Monday, September 19, 2011

The one who holds the future cares

If we can once again look to the cross and grasp the height and depth of the love of God for us in Jesus, then how can we doubt his desire to give us everything necessary for life and godliness? If we feel the smile of the Father’s favor toward us in Christ, in spite of our history of sin and failure, then we will be encouraged to step out again in faith.

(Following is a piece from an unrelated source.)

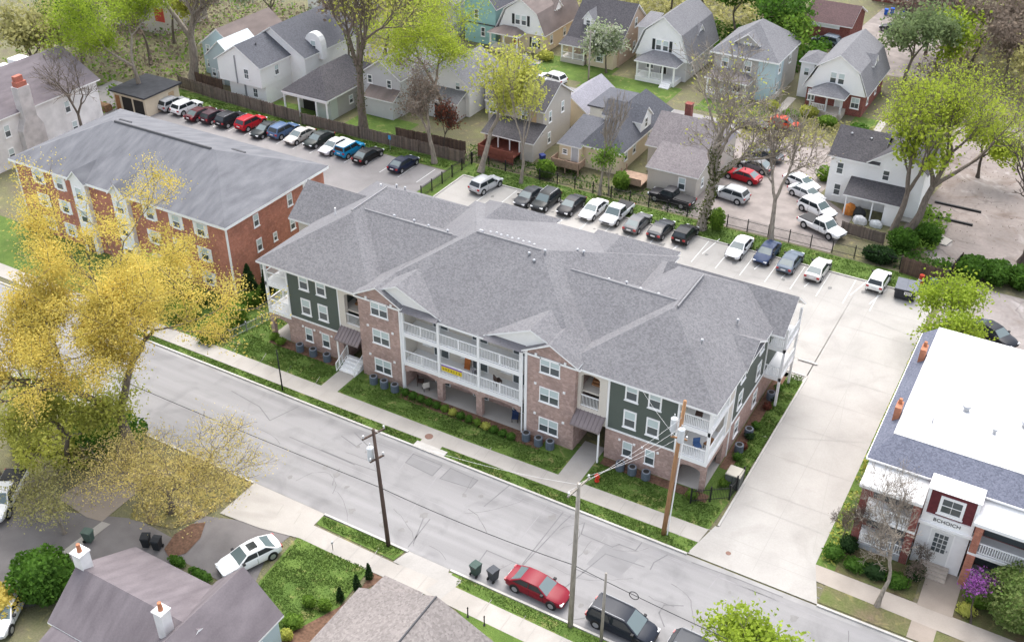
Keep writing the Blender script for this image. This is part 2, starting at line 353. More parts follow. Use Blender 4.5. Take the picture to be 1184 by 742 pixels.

We will still not know what the future holds, yet if we know that the one who holds the future cares for us, that first step upward on the long road back to obedience becomes possible again.


— Iain Duguid
Esther and Ruth
(Phillipsburg, NJ: P & R Publishing, 2005), 157-158

Sunday, September 11, 2011

Sanctification means this...

We have been united with him in a death like his . . . .
Our old self was crucified with him . . . .
One who has died has been set free from sin.
(Romans 6:5-7)


We miss the radical nature of Paul’s teaching here to our great loss.  So startling is it that we need to find a startling manner of expressing it.  For what Paul is saying is that sanctification means this: in relationship both to sin and to God, the determining factor of my existence is no longer my past.  It is Christ’s past.

-Sinclair B. Ferguson,
“The Reformed View,” in Christian Spirituality: Five Views of Sanctification,
edited by Donald L. Alexander (Downers Grove, 1988), page 57.